Fruitful laneway

If you find
Not everyone likes the same fruit nor at the same stage of ripeness.

Maintaining an orchard on traditional lines but with multiple varieties can be a problem when it comes to spraying one and not getting spray on the tree next to it that has fruit that is just about ready to eat. It’s easier to plant extra trees to make sure the pests leave you some and to scatter the trees about the place so they are handy to you but separated from each other.
Then,
PLUCKING ripe fruit as you walk your normal tracks between the house, the mailbox, the workshop and the Kitchen garden is like being in Paradise on Earth.

This is where humans started, living among their food sources instead of driving to the supermarket. Why not return there now by planting fruit trees and vines along the pathways you and your family take every day?

After all, reaching out, plucking fruit in season and eating it at your perfect stage of ripeness must be pretty close to heaven. It is for many of us who are sick of tasteless and denatured supermarket fruit.

As the children walk down the driveway to catch the school bus each morning, they fill their bags with fruit for lunch.

On their return they fill their bags with fruit for the dinner table.

This is part of the Kitchen garden which is an extension of the Home orchard. The home orchard doesn’t have to be all in neat rows in a rectangle, it can be scattered along the paths and tracks of the farm so that there is a Rolling harvest and a Harvest to hand.

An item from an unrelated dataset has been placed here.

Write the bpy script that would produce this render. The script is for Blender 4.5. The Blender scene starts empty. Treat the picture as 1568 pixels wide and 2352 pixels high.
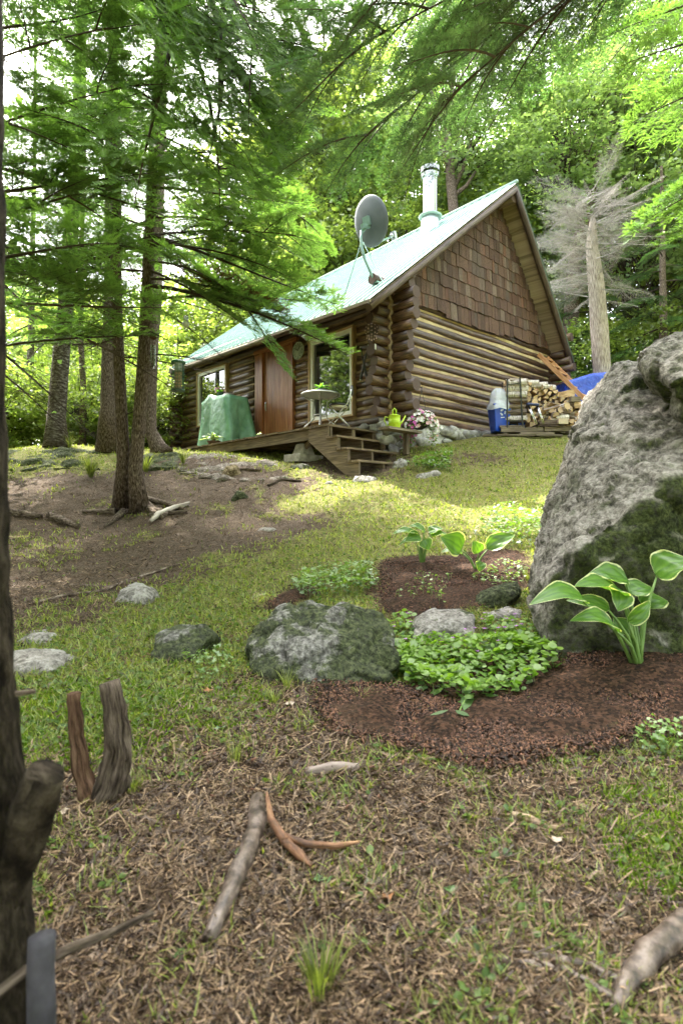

Having Fruitful laneways throughout the farm is an easy way to engage your children in feeding themselves and helps develop Resourceful youngsters.

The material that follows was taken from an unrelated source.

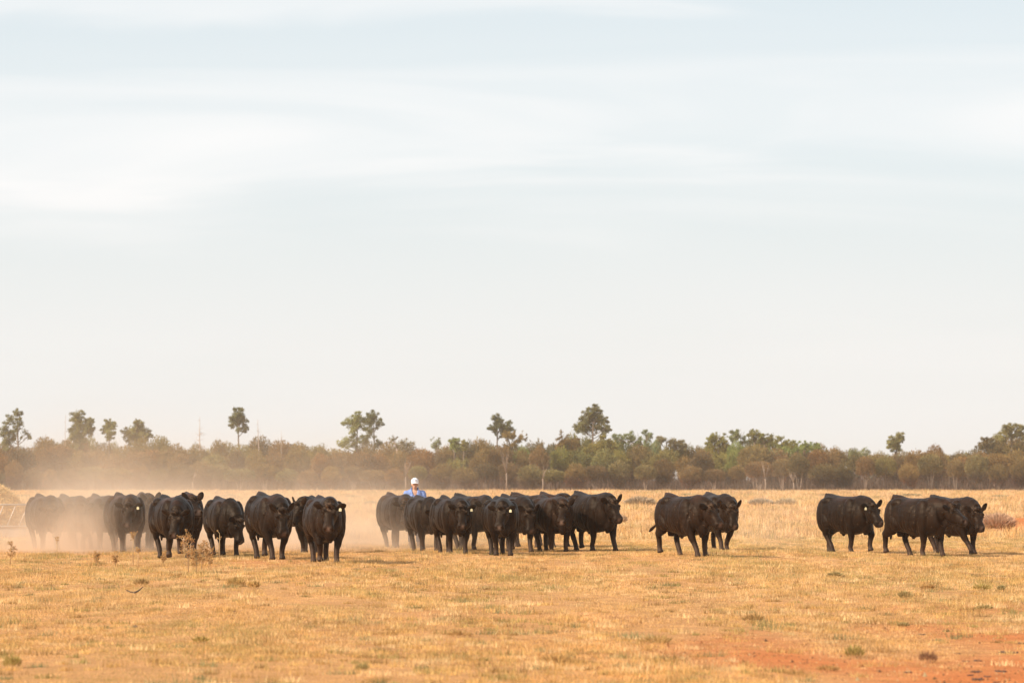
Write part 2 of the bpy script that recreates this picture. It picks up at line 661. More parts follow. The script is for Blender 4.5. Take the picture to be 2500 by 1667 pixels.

Plus it ensures that Farm feeds family first, as it used to and as it might as well do — it’s better, cheaper, fresh, handy and plentiful.

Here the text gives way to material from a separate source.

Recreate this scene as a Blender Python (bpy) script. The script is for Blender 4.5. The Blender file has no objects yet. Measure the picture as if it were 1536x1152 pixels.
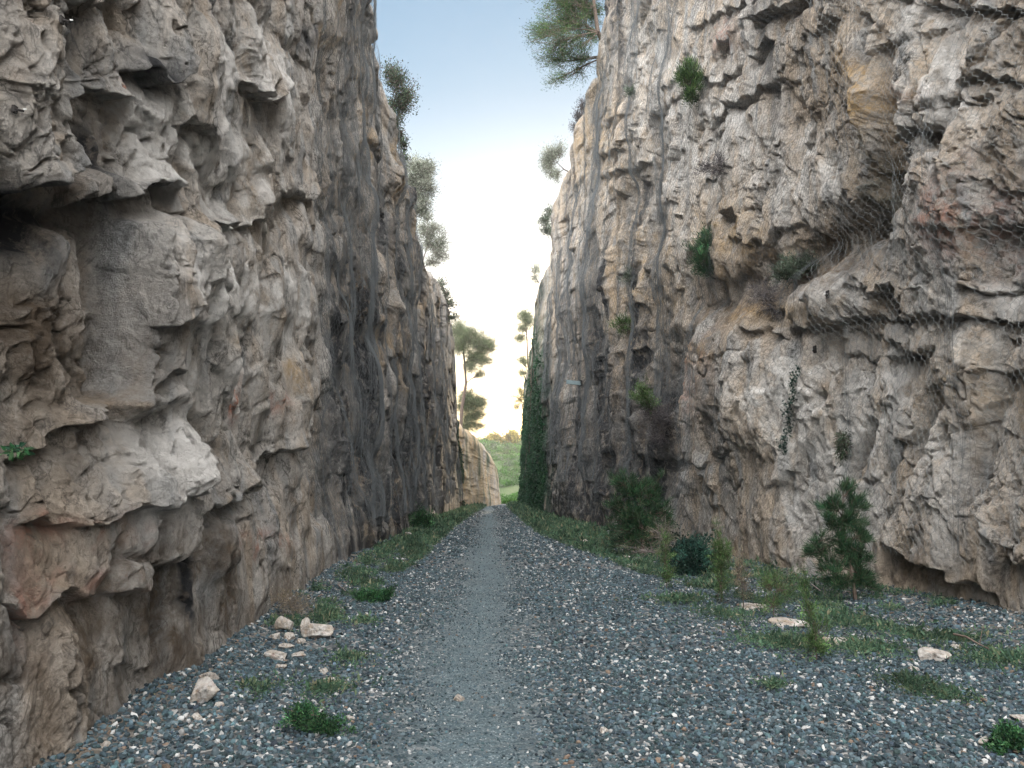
import bpy, math, random
import numpy as np
from mathutils import Vector, Matrix
from mathutils.bvhtree import BVHTree
R = math.radians
scene = bpy.context.scene
col = scene.collection

# ---------------------------------------------------------------- camera
PITCH = R(7.845); F = 1154.0; EYE = 1.6
cam_d = bpy.data.cameras.new('camera'); cam = bpy.data.objects.new('camera', cam_d); col.objects.link(cam)
cam.location = (0, 0, EYE); cam.rotation_euler = (R(90) + PITCH, 0, 0)
cam_d.sensor_width = 36; cam_d.lens = F / 1536 * 36
cam_d.clip_start = 0.05; cam_d.clip_end = 6000
scene.camera = cam

# ---------------------------------------------------------------- sky and sun
SUN_EL, SUN_AZ = R(6.0), R(7.0)          # azimuth measured from +Y towards +X
w = bpy.data.worlds.new('World'); scene.world = w; w.use_nodes = True
nt = w.node_tree; nt.nodes.clear()
N = nt.nodes.new; L = nt.links.new
out = N('ShaderNodeOutputWorld'); bg = N('ShaderNodeBackground'); sky = N('ShaderNodeTexSky')
sky.sky_type = 'NISHITA'; sky.sun_disc = False; sky.sun_elevation = SUN_EL; sky.sun_rotation = SUN_AZ
sky.air_density = 1.0; sky.dust_density = 1.2; sky.ozone_density = 2.0; sky.altitude = 100
bg.inputs['Strength'].default_value = 0.11
# unseen bright fill added overhead and behind the camera; pale haze near the horizon
geo = N('ShaderNodeTexCoord'); sep = N('ShaderNodeSeparateXYZ'); L(geo.outputs['Generated'], sep.inputs[0])
def ramp(pts):
    r = N('ShaderNodeValToRGB'); r.color_ramp.interpolation = 'EASE'
    while len(r.color_ramp.elements) < len(pts): r.color_ramp.elements.new(0.5)
    for e, (p, c) in zip(r.color_ramp.elements, pts): e.position = p; e.color = (*c, 1)
    return r
veil = ramp([(0.0, (1.8, 1.2, .4)), (0.09, (2.1, 1.8, 1.2)), (0.16, (2.3, 2.3, 2.2)), (0.22, (2.3, 2.6, 2.7)), (0.34, (1.1, 1.5, 1.8)), (0.50, (.15, .65, 1.0)), (0.8, (.1, .5, .9))])
L(sep.outputs['Z'], veil.inputs['Fac'])
add = N('ShaderNodeMixRGB'); add.blend_type = 'ADD'; add.inputs['Fac'].default_value = 1.0
L(sky.outputs[0], add.inputs[1]); L(veil.outputs[0], add.inputs[2])
dt = N('ShaderNodeVectorMath'); dt.operation = 'DOT_PRODUCT'; dt.inputs[1].default_value = (0, -.70, .714); L(geo.outputs['Generated'], dt.inputs[0])
sky_fill = ramp([(0.06, (0, 0, 0)), (0.50, (43.0, 42.0, 41.0))]); L(dt.outputs['Value'], sky_fill.inputs['Fac'])
add2 = N('ShaderNodeMixRGB'); add2.blend_type = 'ADD'; add2.inputs['Fac'].default_value = 1.0
L(add.outputs[0], add2.inputs[1]); L(sky_fill.outputs[0], add2.inputs[2])
L(add2.outputs[0], bg.inputs['Color']); L(bg.outputs[0], out.inputs[0])
sun_d = bpy.data.lights.new('sun', 'SUN'); sun = bpy.data.objects.new('sun', sun_d); col.objects.link(sun)
sun_d.energy = 2.6; sun_d.angle = R(0.5); sun_d.color = (1.0, 0.80, 0.56)
sdir = Vector((math.sin(SUN_AZ) * math.cos(SUN_EL), math.cos(SUN_AZ) * math.cos(SUN_EL), math.sin(SUN_EL)))
sun.rotation_euler = sdir.to_track_quat('Z', 'Y').to_euler(); sun.location = (20, 60, 60)
scene.view_settings.view_transform = 'Standard'; scene.view_settings.look = 'None'
scene.view_settings.gamma = 1; scene.view_settings.exposure = 0.86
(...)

Tips to make your Fruitful laneways succeed for you:

  • Aim for a year-round supply of fruit — not always possible, of course
  • Accept that some trees will be attacked by pests and aim for resistant varieties
  • Some trees work well as multi-grafts where there are two or more varieties on a single tree
  • Cross pollination increases yield dramatically in some varieties. Your plant supplier should have a chart of suitable pollinators. Sometimes these can just be a branch grafted onto the tree it pollinates
  • Some varieties need enough cold. If your area is not cold enough, there may be a low-chill variety available
  • Don’t forget some nut trees
  • Fruit trees can be beautiful trees, too.